Wednesday night's storm stretched 700 miles across the Midwest and produced more than 1 million lightning strokes and flashes.
Wednesday night's storm stretched 700 miles across the Midwest and produced more than 1 million lightning strokes and flashes.
Wednesday night's storm, which stretched more than 700 miles from eastern Iowa to northern Virginia, produced more than 1 million lightning events over 18 hours -- more than 236,000 of them occurring in Illinois and over Lake Michigan, and is blamed for a house fire in Evanston.

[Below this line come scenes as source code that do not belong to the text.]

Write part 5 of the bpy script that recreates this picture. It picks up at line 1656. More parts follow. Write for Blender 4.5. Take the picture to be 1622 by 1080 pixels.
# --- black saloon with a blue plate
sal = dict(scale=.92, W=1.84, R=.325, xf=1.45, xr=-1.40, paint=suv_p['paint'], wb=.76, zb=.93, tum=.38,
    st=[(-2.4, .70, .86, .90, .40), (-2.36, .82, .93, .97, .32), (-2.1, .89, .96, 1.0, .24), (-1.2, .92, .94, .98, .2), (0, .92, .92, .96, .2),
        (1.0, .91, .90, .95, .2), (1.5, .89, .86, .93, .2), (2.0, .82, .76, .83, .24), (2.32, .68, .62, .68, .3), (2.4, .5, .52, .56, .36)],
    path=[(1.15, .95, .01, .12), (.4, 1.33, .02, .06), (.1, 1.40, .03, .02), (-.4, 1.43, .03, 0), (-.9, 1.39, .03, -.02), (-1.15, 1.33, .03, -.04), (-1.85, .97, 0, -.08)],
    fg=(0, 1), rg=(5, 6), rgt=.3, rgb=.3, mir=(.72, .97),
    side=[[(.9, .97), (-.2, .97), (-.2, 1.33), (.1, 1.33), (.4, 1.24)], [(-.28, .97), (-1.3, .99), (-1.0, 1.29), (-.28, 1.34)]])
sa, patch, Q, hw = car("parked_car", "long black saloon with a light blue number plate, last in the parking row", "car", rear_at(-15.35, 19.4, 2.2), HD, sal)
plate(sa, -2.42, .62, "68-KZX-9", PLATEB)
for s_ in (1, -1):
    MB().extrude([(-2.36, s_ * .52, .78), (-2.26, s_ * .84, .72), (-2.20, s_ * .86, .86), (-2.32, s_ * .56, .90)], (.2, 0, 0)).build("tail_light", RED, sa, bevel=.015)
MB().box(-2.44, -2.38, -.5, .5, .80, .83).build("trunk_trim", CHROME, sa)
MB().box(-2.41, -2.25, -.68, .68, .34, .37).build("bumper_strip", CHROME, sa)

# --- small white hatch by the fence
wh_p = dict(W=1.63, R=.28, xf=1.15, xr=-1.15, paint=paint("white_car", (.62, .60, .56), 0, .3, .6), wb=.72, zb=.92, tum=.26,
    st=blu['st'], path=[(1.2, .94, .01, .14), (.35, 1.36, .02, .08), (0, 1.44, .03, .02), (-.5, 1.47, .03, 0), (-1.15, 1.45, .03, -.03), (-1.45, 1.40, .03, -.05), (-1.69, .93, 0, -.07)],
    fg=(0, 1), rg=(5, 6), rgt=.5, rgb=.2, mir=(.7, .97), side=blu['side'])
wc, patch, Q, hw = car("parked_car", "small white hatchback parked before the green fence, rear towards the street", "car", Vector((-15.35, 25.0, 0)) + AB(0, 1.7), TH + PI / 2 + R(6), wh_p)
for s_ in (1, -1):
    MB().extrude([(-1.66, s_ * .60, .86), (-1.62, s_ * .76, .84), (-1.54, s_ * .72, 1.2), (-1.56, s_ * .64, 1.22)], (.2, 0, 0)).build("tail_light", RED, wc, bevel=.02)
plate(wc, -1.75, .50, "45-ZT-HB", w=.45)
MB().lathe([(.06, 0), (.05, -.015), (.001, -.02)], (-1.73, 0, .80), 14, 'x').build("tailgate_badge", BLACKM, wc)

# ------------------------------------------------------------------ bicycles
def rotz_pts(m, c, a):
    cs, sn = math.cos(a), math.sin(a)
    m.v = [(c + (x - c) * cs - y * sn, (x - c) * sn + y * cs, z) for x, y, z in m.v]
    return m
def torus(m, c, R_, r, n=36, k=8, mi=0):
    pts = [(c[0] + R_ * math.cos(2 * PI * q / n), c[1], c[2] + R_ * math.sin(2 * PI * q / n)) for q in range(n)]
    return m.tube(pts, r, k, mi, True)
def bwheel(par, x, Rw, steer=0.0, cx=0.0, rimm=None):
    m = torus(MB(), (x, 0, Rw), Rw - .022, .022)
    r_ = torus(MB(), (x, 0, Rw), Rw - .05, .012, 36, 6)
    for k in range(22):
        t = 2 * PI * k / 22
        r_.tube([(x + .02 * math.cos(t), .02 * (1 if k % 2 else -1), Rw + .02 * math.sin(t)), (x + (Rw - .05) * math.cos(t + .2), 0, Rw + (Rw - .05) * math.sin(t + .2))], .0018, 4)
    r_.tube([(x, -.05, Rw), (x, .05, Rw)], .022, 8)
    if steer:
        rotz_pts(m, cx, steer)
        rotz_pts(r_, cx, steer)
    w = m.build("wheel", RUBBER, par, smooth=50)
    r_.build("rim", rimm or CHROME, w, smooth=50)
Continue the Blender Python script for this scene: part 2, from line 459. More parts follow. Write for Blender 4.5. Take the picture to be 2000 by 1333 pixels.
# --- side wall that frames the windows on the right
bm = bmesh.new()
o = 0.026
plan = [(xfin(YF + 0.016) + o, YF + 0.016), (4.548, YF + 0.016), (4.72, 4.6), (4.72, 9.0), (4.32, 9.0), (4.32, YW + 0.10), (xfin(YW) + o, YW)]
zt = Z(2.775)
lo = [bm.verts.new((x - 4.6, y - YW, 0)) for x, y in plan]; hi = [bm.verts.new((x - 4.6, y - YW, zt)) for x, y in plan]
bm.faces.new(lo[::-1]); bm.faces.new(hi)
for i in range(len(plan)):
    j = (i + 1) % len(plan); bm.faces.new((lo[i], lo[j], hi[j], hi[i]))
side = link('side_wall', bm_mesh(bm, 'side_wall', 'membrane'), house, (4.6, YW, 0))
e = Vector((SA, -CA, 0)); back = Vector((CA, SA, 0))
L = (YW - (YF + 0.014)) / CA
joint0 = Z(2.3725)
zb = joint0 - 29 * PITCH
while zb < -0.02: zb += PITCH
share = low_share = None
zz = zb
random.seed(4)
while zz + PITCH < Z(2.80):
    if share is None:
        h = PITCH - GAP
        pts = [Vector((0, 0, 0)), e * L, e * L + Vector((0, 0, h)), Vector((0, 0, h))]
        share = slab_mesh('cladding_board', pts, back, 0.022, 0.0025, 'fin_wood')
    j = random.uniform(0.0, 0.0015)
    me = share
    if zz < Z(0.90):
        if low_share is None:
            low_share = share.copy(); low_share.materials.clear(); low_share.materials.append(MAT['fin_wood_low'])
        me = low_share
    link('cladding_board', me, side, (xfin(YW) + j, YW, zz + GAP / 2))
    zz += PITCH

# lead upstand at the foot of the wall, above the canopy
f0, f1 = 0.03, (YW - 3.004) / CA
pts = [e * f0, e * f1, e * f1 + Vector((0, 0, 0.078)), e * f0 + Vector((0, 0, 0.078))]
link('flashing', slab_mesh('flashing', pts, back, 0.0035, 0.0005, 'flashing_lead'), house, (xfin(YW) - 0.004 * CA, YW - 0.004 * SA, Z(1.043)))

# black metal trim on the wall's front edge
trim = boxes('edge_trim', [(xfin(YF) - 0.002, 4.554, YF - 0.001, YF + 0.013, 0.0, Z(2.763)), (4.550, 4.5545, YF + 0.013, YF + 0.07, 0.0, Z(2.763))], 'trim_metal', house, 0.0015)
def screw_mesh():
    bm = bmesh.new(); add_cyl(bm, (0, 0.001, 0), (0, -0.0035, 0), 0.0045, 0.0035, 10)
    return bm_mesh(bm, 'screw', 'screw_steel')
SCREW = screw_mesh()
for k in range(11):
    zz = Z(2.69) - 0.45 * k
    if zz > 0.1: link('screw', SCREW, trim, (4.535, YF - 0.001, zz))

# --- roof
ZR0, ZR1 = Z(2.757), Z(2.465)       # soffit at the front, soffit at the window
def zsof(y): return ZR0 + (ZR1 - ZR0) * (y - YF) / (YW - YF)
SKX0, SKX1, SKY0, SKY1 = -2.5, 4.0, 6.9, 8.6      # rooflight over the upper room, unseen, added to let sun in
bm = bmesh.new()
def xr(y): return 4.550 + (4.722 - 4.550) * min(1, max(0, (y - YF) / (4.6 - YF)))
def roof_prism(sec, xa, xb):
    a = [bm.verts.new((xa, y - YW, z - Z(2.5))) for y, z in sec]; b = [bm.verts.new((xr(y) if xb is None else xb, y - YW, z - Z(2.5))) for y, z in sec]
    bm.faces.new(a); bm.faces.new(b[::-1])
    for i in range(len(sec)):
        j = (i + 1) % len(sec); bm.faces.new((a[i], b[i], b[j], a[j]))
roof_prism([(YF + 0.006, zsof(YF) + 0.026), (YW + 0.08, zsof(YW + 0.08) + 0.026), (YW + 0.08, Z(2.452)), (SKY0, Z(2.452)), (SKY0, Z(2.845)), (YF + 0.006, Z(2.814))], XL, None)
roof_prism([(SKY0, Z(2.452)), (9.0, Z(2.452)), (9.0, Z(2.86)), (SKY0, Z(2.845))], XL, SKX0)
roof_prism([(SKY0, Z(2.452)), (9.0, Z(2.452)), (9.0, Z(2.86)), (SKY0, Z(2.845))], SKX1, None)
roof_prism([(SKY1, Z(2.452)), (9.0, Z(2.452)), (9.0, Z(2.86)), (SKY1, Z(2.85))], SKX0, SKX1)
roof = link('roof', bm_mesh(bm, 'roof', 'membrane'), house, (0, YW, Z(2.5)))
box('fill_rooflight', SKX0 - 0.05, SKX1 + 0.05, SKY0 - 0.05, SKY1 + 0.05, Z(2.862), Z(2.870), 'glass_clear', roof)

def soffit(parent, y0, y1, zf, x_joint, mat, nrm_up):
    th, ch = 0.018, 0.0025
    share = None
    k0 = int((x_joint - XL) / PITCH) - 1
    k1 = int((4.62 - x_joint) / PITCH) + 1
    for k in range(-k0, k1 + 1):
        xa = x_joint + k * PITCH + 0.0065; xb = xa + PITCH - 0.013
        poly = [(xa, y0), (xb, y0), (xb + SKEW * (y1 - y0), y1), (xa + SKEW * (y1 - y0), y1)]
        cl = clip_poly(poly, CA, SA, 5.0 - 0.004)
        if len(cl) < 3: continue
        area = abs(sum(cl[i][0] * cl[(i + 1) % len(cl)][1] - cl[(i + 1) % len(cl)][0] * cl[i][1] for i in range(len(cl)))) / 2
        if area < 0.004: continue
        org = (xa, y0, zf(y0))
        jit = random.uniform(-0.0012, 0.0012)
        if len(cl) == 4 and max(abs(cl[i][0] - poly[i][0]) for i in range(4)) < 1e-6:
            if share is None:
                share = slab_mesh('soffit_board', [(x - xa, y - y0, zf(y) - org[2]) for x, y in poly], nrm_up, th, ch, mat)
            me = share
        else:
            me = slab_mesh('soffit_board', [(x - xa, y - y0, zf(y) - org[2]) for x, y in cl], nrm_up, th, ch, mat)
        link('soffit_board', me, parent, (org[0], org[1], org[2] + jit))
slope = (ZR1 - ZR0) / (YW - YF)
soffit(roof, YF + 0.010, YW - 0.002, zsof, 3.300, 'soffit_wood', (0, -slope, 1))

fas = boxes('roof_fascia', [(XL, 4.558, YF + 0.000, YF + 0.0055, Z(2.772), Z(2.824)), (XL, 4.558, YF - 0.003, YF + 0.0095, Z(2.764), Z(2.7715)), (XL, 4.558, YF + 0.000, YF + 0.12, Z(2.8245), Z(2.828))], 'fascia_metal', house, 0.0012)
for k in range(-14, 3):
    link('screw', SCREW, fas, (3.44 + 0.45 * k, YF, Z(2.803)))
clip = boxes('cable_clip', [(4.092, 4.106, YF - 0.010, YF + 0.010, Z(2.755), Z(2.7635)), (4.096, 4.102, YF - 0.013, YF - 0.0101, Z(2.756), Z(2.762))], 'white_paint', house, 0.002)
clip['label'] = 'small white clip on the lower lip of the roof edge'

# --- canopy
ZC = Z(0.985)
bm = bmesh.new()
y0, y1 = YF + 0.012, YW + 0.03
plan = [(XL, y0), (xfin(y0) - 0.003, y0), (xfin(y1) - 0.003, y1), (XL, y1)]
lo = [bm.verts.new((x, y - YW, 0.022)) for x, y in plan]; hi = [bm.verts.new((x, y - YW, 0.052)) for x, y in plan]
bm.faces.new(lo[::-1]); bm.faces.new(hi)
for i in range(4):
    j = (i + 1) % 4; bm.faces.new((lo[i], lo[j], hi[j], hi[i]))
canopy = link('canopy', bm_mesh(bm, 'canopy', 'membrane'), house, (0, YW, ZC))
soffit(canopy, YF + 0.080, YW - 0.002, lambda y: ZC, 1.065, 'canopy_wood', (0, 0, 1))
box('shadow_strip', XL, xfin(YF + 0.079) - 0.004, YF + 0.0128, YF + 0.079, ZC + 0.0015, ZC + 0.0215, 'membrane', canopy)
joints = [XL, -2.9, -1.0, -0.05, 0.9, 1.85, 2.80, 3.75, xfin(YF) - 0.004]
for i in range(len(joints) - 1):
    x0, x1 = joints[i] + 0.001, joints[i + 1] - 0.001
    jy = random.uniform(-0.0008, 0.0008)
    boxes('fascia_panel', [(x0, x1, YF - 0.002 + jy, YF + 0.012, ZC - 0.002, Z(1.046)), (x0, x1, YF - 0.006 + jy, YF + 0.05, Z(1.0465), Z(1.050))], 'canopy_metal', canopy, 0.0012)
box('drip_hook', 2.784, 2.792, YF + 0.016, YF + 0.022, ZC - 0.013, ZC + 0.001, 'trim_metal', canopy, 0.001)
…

Since 1989, every stroke and flash of lightning that happens in the continental U.S. has been recorded in real time by the Vaisala-owned National Lightning Detection Network, based in Tucson, Ariz., which monitors lightning activity 24 hours a day, 365 days a year. This includes the time, location and polarity of cloud-to-ground lightning and cloud pulses, which can stay in a cloud or be connected to cloud-to-ground lightning.

Vaisala estimates the Chicago area had 12-20 flashes of lightning per square mile each year from 2005-14. During the same time period, Illinois had the eighth-highest cloud-to-ground lightning flash density among U.S. states at 14.2 per square mile. Florida had the most -- 21 per square mile.

Ron Holle, a lightning expert and Vaisala meteorologist, said Wednesday night's storm was a derecho. That's a widespread, thunderstorm-induced event that can cover up to thousands of miles, have windspeeds of up to 100 mph and last for 24 hours or longer. Derecho is the Spanish word for "straight ahead," which refers to its wind direction (as opposed to rotary winds). It was first used as a weather term in 1878 by Iowa meteorologist Gustavus Detlef Hinrichs, and appeared in a March 30, 1890, Chicago Tribune article on tornado prediction.

It's not an uncommon weather phenomenon here, with a double derecho reported in 2014, another that covered a 1,400-mile area in 2011, and one that forced the evacuation of Wrigley Field in 2008. The worst derecho on record in the Chicago area caused $7 million in damage in 1965.

"Derechos occur in summer in various lengths, and often start in Iowa or Illinois in the afternoon, then continue through the night while moving southeast," Holle said in an email.

In addition to lightning, this storm was responsible for rain totals up to 3 inches in some parts of northern Illinois and at least eight tornadoes that swept through portions of Lee, LaSalle and DeKalb counties and caused a two-hour delay of a Copa America soccer match at Soldier Field, which forced more than 50,000 fans to leave their seats to seek shelter.